Required Courses
The next intake is for Summer 2026. The program will run from Summer 2026 to Winter 2027. Courses have both synchronous and asynchronous components, including online (Zoom) class sessions. Any synchronous sessions are in Mountain Time (Edmonton, Alberta, Canada). Dates and times are determined by the course instructor.
These are graduate-level, credit courses, requiring between five and ten hours of coursework per week in the fall and winter terms (13 weeks). Courses offered in the spring and summer terms are condensed (six and three weeks respectively), so the amount of time spent on coursework is increased. This includes time spent on readings, assignments, presentations (group and individual), and writing papers.
Note: you must take a course in the term for which you apply. Course offerings are dependent upon sufficient enrollment.
Summer Term
EDU 595 Technology in Schools I ★3
This course is taught in collaboration with an accredited school jurisdiction and/or a regional learning consortium. Students who are identified by the school jurisdiction or regional learning consortium, must complete a required set of technology Professional Learning activities that has been mutually agreed upon between the participating school jurisdiction/regional learning consortium and the Faculty of Education and additional academic requirements that are set by the Faculty of Education. The students in the course must be currently teaching.
Prerequisite: Professional Learning activities through the school district or regional learning consortium.
EDU 573 Computational Thinking in Teaching and Learning ★3
This course explores the role of Computational Thinking (CT) to support and enhance teaching, learning and problem-solving.

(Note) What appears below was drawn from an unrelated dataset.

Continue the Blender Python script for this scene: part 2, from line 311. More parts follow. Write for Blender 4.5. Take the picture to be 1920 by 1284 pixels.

Students will examine the historical development of the role CT in education; the core elements of CT (e.g., abstraction, pattern recognition, decomposition, algorithms); the rationale for including CT as part of the curriculum; understanding of the research-based best practices for the integration of CT within and between the curriculum across various subject areas; access a wide variety of resources designed to enable teachers to integrate CT into their pedagogical practice; investigate the multidimensional relationship between CT, computing science, coding, problem-solving approaches in the sciences and social sciences; and, the implications for educational policy, including addressing the TRC calls to action.
Fall Term
EDU 572 Teaching Online – Theory and Practice ★3
This course addresses the theory and practice of teaching and learning in blended and fully online learning environments in both synchronous and asynchronous formats. This course explores topics such as pedagogical frameworks, instructional design, virtual learning communities, technologies to support online teaching, and approaches to online assessment. Students will investigate how to deal with changing technological environments that mediate the delivery of instruction.
Winter Term
EDU 570 Technology, Ethics, and Social Justice in Education ★3
The course explores ethical and social justice issues involving technology in education such as digital equity and access, digital participation and citizenship, algorithmic bias, artificial intelligence, extended cognition, privacy, security and surveillance, etc. Students will examine digital technology integration from various philosophical, theoretical and social science perspectives, and will consider some of the ethical and social justice implications for teacher practice and educational policy, including addressing the TRC calls to action.